Republican leaders have refused to criticize Tea Party members in their ranks in recent months, though the divisions in their caucus were apparent during the debt ceiling debate.

Those who consider themselves part of the Tea Party can’t seem to square whether they’re being scapegoated or influential.

“There are 535 members of Congress. There are what? 70 of them, probably more like 50 of them, that are actually Tea Party,” said Jerry Littman, complaining that blaming them for holding up the business of the country was ludicrous. Littman was at a Tea Party event Thursday night in Las Vegas.

But Dan Hickey, a member of the Clark County Republicans, noted even the rules the House Republicans adopted for the 112th Congress reflected Tea Party influence.

Recent polls show the public souring on the Tea Party. Last year, about 18 percent of Americans had a negative view of the Tea Party. This spring, right after the government shutdown debate, that number had inched up to about 30 percent. Now, 40 percent of Americans think the Tea Party is a bad thing, and only 20 percent support it.

(That is, however, still higher than the public’s approval rating for Congress, which is hovering around 14 percent.)

The Tea Party’s got a similarly negative outlook when it comes to the rest of the political establishment -- even the Republicans. During the debt ceiling debate, national Tea Party leaders voiced their disapproval, saying “maybe we should see about a different speaker” and that House Speaker John Boehner “has to go.”

But right now, Heller’s enjoying a warm reception from the Tea Party in Nevada.

Art Gisi, vice president of the new “Grass Roots Tea Party of Nevada”, suggested that if Mark Amodei wanted to do right by the Republicans in the 2nd Congressional District -- should he win -- he should just “talk to Dean Heller.”

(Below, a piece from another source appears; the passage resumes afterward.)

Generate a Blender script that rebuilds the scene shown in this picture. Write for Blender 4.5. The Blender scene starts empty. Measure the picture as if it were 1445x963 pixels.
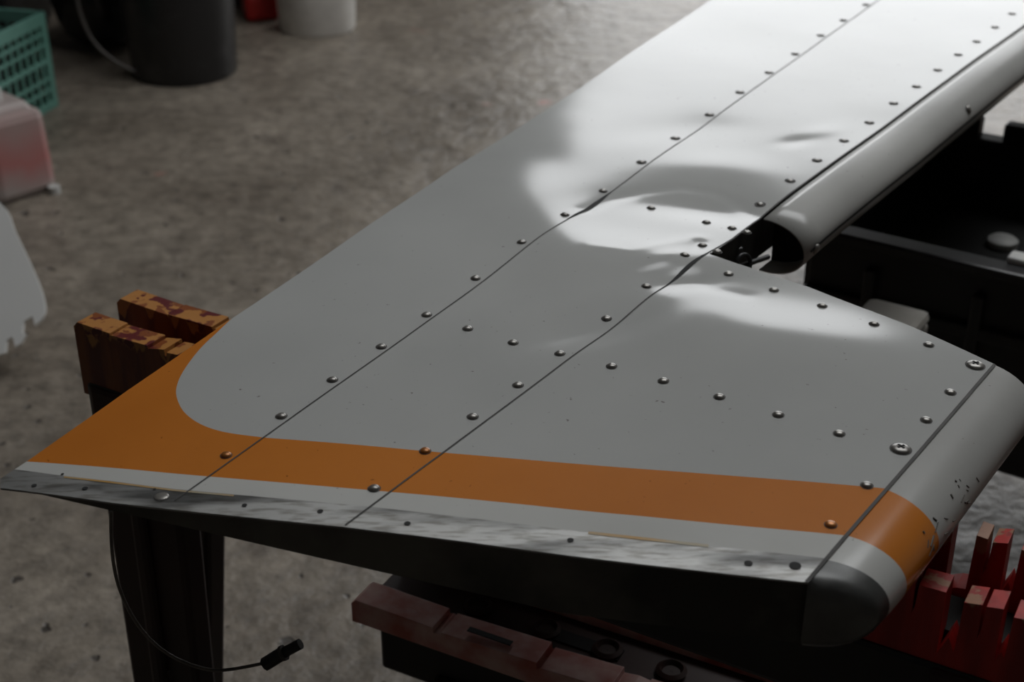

Heller, like Amodei, came out of the state Legislature with a moderate voting record, having supported certain tax increases as a state Assemblyman in the early 1990s, and defending that record when he ran for Congress in 2006: “there is nobody in the race who didn’t raise taxes,” he told the Las Vegas Review-Journal.

Since joining Congress though, Heller has taken a harder line on taxes, voting against most legislation that includes tax hikes, speaking out against ending tax breaks for the wealthy or oil companies (explaining that those are effectively tax increases), and signing Grover Norquist’s Americans for Tax Reform pledge,

Amodei is coming under fire from Democratic candidate Kate Marshall for supporting a billion-dollar tax increase during his tenure in the state Senate. He’s campaigning on a no-tax platform, and signed Norquist’s pledge last week.